We are at liberty to employ sub-contractors of our choice on all or part of your order.


13.             SITE PREPARATION


(a)              The quoted sale price of your order for equipment includes for one site meeting between our installation representative and either yourselves and/or your contractors and architects. (b)            It is the responsibility of the customer to obtain any necessary Planning Permission or Local Byelaw approval.


14.             INSTALLATION


The price quoted is for installation on a site prepared in accordance with our drawings , where available , but does not include any cranes, forklifts etc., that may be required, due to low buildings, entrance or exit doorways requiring equipment to be assembled on site. (drawings available upon request)



(a)              The price at which we offer to supply the goods to you is based upon the warranties given and liabilities accepted under this Clause.  We are prepared to          negotiate a  different price if you require any variation of these warranties or extensions of the liability accepted by us under them.

(b)            The goods which we offer to supply are designed for the purposes described in our current literature and are subject to limitations  therein contained.  No         warranty is given that the goods are fit for any other purpose unless you give to us in writing details of that  purpose and we expressly warrant you in   writing.

(c)              In the absence of any amending agreement, any goods or part of goods which within twelve months of the date of commissioning prove not to be of                merchantable quality or not prove as safe as reasonably should be expected, we will examine such goods or parts and in the event of a fault due to                                   defective workmanship or material being found, we will, whenever practicable, repair or replace without charge  for the part and labour involved in its                                 replacement. Where goods are delivered but not commissioned within 30 days of delivery, we

reserve the right to adjust the warranty period accordingly.

(d)              The Company's responsibility is limited to the terms of these conditions and shall not be held responsible for any third party loss, damage, injury or                 expense, contingent or resulting liability or other liability in any way arising through any defect in the Company's goods or any part or parts thereof and these               conditions are in lieu of all expression implied conditions,

warranties, guarantees whether statutory or otherwise, which are excluded and                                                   negated.
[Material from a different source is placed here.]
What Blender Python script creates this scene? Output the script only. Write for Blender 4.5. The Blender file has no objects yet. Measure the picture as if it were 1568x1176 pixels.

(e)              12 month warranty described in 14c will not apply

(i)             where parts not manufactured, selected or recommended by the Company  have been fitted to our products

(ii)            if goods or parts sold or supplied have been altered or repaired otherwise than by us or with our consent

(iii)           if the goods or parts sold or supplied have been used for any purpose for which they were not designed  or have been rendered  defective  by your                        misuse or

neglect or parts thereof have been subject to  reasonable wear or tear.

(iv)             if the goods or parts sold or supplied have been altered after leaving our premises and from which identification numbers or marks have been altered or removed.

(v)             if goods or parts sold or supplied have been let out on hire or otherwise transferred from their original place of commissioning.

(vi)             if goods or parts sold or supplied are part of the equipment illumination features

(f)             In the event of your re-selling or otherwise passing on any goods supplied by us to any other party, you are wholly responsible for  ensuring that all                 operating instructions, warnings or

any other literature supplied to you is likewise passed on.

(g)              We shall not be liable to you or others for any loss of profit or of contract or other direct, incidental, special indirect or consequential loss resultant                                        from any of the


(h)            Our decision is final and binding in respect of any claim or dispute arising on the above.  After the expiration of 14 days from despatch of notification of                                  the Company's

decision, any goods or parts removed may be disposed of as we wish.


16.             DELIVERY


The period given for delivery starts from the date the order is accepted.  Each delivery shall be considered as a separate transaction and the failure of any one delivery shall not affect the performance of the contract as regards other deliveries.  Unless otherwise specified, delivery is to a destination within the U.K.  Should you require non-standard packing or transportation, this will be carried out at your cost. Delivery shall be complete when the vehicle carrying the goods arrives at the destination specified in the order and is off loaded.  The goods will then be at your risk and we accept no responsibility, nor does our

carrier for any subsequent damage to or storage of equipment.  Delivery information and schedules are approximate and not guaranteed.  We will not accept any liability or pay any penalty or damages, liquidated or other wise for deliveries which are delayed.  We shall replace or repair free or charge any goods lost or damaged in transit to a U.K. destination, provided both the carrier and ourselves are advised within 21 days of the issue of advice note or invoice in the case of non-delivery or within 3 days of delivery in the case of damaged goods.


17.             TERMINATION


If you should make default in or commit any breach of any of your obligations to us or if any distress or execution shall be levied upon your property or assets, or if you shall make or offer to make any arrangements or compositions with creditors, or commit any act of bankruptcy or if any petition or receiving order in bankruptcy shall be presented or made against you, or in the case of a limited company, any resolution or petition to wind up such company's business shall be passed or presented, or if any receiver of such company's undertaking property or assets or any part thereof shall be appointed, we shall have the right forthwith to determine the contract and upon written notice of such determination being passed by us to you at your last known address, the contract will deem to have been determined, without prejudice

to any rights of either party accrue prior to the date of such determination.  On such determination of the contract by us, your rights of possession of the goods shall cease and we may for the purposes of receiving of our goods, enter upon any premises where they are located or reasonably thought to be located and repossess the same.


18.             GENERAL


We shall be entitled at any time to set off against sums owed by us to you under this contract any sums owed by you to us.  The headings to these conditions are for guidance only and shall not be used in any way in the interpretation of meanings.


This contract shall in all respects be construed and operate as an English contract.  All matters arising thereunder shall be determined in accordance with the laws of England and you hereby accept the jurisdiction of the English Courts.